A team of eminent personalities visiting the Char Kawa area in Barisal sadar upazila yesterday made calls for a fair probe into the recent arson attacks on the local Hindu community and immediate steps to help the rehabilitation of the victims.
The eight-member team included Workers Party Polite Bureau member Bimal Biswas, Joint Convener of Samprodayikata O Jongibad Birodhi Mancha Ziauddin Tariq Ali, Bangladesh College and University Teacher’s Association President Dr Noor Mohahammad Talukder, journalist Salim Samad, writer Sardar Amin, Dhaka University teacher Robaet Ferdous, filmmaker Rashed Rhine, and Parbatya Chattagram Jana Sanghati Samiti member Dipayon Khisa.
The November 14 murder of college student Parvez Gazi over disputes surrounding a game prompted retaliatory arson attacks the following morning on the local Hindu community of Nomo Para in Char Kawa union, which saw at least 16 houses and two temples burnt down and seven more houses damaged.
After meeting the relatives of Parvez, the team also visited the local minority community and talked to the victims of the arson attacks. The visiting team later held a press conference at Barisal Reporters Unity and exchanged views with local civil society members at the BNDN auditorium in the afternoon.
The team also placed an eight-point recommendation, which included exemplary punishment for the killers of Parvez; compensation and rehabilitation for the arson attack victims; a free and fair investigation to find out the real cause, masterminds, leaders, and executors of the arson attacks; the role and the cause of failure by the police and administration to prevent the attacks; and a stop to the harassment of innocent people.
The team also called for immediate steps to restore peaceful communal coexistence and harmony.

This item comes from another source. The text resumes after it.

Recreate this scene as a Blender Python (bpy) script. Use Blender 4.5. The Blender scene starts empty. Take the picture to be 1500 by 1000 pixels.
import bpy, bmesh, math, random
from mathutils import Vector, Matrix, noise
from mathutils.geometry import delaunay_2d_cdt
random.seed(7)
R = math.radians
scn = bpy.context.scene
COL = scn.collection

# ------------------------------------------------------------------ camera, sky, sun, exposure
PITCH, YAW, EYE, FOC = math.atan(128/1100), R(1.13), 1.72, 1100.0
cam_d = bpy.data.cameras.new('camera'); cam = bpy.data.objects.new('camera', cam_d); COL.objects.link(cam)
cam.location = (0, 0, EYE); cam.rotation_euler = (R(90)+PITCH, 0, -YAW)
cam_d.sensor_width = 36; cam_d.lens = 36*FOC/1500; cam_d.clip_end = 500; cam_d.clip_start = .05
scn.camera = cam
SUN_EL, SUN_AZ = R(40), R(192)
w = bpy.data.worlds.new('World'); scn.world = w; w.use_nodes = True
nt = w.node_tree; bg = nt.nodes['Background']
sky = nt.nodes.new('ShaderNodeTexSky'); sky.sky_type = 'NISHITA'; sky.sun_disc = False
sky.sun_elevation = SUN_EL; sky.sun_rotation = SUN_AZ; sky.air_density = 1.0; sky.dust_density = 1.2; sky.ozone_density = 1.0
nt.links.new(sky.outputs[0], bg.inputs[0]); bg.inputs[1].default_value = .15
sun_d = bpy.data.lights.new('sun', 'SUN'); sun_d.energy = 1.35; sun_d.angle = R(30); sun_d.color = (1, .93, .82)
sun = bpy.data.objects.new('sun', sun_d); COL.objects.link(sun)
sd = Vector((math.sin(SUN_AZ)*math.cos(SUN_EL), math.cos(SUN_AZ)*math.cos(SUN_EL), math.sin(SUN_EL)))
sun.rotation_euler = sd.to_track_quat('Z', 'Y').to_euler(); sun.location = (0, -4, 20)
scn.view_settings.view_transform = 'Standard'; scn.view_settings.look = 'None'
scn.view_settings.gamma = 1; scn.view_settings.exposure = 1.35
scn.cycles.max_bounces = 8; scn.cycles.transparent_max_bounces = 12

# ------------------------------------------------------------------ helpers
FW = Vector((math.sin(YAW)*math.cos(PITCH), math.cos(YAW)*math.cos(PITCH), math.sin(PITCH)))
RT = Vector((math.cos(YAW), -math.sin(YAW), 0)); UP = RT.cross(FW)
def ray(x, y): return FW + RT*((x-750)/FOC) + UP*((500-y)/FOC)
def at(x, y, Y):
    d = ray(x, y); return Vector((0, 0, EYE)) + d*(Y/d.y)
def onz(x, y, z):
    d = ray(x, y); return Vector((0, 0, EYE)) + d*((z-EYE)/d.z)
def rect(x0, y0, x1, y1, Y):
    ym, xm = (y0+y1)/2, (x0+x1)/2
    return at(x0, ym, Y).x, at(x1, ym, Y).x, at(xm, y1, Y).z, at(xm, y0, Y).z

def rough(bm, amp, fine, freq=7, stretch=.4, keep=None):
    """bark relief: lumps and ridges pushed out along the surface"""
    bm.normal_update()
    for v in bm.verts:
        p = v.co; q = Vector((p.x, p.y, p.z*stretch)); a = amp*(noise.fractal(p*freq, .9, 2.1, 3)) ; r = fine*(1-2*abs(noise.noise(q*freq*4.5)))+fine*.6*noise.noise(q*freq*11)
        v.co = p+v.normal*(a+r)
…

The team members said the locals and the victims blamed the police, the administration and the ruling party for failing to prevent the arson attacks. The locals also claimed that both the murder and arson attack were pre-planned by a quarter trying to fulfill vested interests.
The team also said the deployment of insufficient law enforcers in the area, the delay in lodging a case and accusing more than 1,600 unnamed people to create panic and expand bribery options, and the hastened submission of administrative probe committee report may all be mentioned as “suspicious.”